At the time he filmed this episode, David Frankham was well on his way to becoming one of the busiest actors in Hollywood, including a recent appearance opposite Vincent Price in Roger Corman’s Return of the Fly. According to Frankham, his performance in Return of the Fly was a key factor that led to his being cast in “Royal Four Flush.”


Synopsis. Introducing Roger Moore as Cousin Beauregard Maverick, the “white sheep” of the family, who had the embarrassing misfortune of earning a medal in the Civil War—accidentally.
In many respects Roger Moore, as Cousin Beau, was the “reluctant” Maverick. Under contract with Warner Bros. at the time, he was not keen on doing another television series when the studio assigned him to replace James Garner as the alternate lead on Maverick. Moore left Maverick midway through the fourth season, after filming fifteen episodes.

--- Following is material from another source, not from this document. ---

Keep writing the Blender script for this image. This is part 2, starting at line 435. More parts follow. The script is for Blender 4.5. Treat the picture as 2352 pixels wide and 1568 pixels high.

Synopsis. At a horse race in New Orleans, smooth-talking hustler Pearly Gates (played by Mike Road) and his accomplice, Marla (Kathleen Crowley), talk Bart into betting $5,000 on a long shot. But Pearly never placed the bet—he fled with the money. Following a tip from Marla, Bart heads for Dade City, Texas, where he hopes to catch up with Pearly.
Gates and Marla were two more attempts to fill the void left by Efrem Zimbalist Jr. and Diane Brewster when both left Maverick and took their characters with them. Like Dandy Jim Buckley and Marla, both Pearly and Marla are all-out grafters who operate without any kind of ethical code. Maverick, on the other hand, has a conscience, as we see in this episode.

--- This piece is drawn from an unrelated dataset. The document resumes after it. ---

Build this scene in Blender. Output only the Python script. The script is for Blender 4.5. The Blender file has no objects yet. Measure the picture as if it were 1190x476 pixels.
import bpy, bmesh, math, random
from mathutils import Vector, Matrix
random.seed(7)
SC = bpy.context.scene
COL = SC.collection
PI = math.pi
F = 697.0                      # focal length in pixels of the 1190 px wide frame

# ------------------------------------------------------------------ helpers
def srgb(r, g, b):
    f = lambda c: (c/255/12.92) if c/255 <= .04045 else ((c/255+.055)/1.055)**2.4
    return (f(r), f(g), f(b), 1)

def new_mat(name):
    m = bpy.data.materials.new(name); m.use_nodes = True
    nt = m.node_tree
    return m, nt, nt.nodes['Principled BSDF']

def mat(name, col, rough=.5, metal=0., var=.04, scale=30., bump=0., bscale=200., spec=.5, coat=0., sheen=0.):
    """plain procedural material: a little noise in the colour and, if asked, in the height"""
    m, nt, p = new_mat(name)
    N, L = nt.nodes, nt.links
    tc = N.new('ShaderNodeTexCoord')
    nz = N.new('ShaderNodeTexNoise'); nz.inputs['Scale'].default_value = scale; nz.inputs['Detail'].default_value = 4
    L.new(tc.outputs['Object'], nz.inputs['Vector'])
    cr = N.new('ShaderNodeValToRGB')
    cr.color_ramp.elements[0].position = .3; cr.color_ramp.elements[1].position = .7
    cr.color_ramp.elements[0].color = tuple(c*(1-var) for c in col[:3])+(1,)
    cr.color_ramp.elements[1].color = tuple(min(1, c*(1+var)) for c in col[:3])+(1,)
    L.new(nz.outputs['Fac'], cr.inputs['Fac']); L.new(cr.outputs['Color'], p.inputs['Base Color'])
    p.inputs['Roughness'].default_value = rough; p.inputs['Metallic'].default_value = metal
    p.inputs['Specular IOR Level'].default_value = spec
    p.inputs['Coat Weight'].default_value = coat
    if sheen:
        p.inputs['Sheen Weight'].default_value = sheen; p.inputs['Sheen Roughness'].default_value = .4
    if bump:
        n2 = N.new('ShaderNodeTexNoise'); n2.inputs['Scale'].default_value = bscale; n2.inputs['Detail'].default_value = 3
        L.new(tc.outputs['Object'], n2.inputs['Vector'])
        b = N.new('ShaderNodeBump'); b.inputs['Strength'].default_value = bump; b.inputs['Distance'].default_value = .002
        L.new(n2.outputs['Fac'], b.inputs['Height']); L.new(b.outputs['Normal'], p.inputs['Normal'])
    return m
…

Synopsis. Dan Jamison (played by Troy Donahue), a friend of the Mavericks since he was a child, calls upon Bret and Bart when he discovers that their dear old “Pappy,” Beauregard Maverick, plans to marry Josephine St. Cloud (pronounced “Sahn Clew”), the eighteen-year-old daughter of a prestigious Louisiana family. Initially more curious than concerned, the boys become suspicious once the St. Cloud brothers take an instant dislike to Bret during a chance meeting in a Texas saloon. Bart decides to infiltrate the St. Cloud family (by impersonating Dandy Jim Buckley) and soon discovers that Pappy’s life is in danger.
James Garner played Pappy Maverick just once in the original series, but he reprised the role many years later. Garner again donned a gray wig and mustache to pose for the portrait of Pappy featured in Bret Maverick.

THE NEW MAVERICK
Original Airdate: September 3, 1978
Synopsis. Bret Maverick rides into New Las Vegas to collect a $1,000 debt from brother Bart, who has owed him the money for nine years. Although Bret is told that his brother was shot to death, he quickly determines from the size of the coffin that Bart is still alive. Bret soon learns Bart is running from three men who lost money from him in a poker game the night before.
The New Maverick was the pilot for a possible updated Maverick series starring Charles Frank as Ben Maverick, but the movie itself clearly focuses on James Garner as Bret. So when The New Maverick drew a respectable audience share, ABC had a problem: It couldn’t design a new series around Garner because he was still busy filming The Rockford Files, while Frank hadn’t exactly established himself in the pivotal role of Ben. Though ABC eventually passed on The New Maverick, Warner Bros. kept the project in development for another year. In the summer of 1979, CBS ordered another two-hour pilot, again starring Frank. The new series, now called Young Maverick, debuted as a mid-season replacement on Nov. 28, 1979.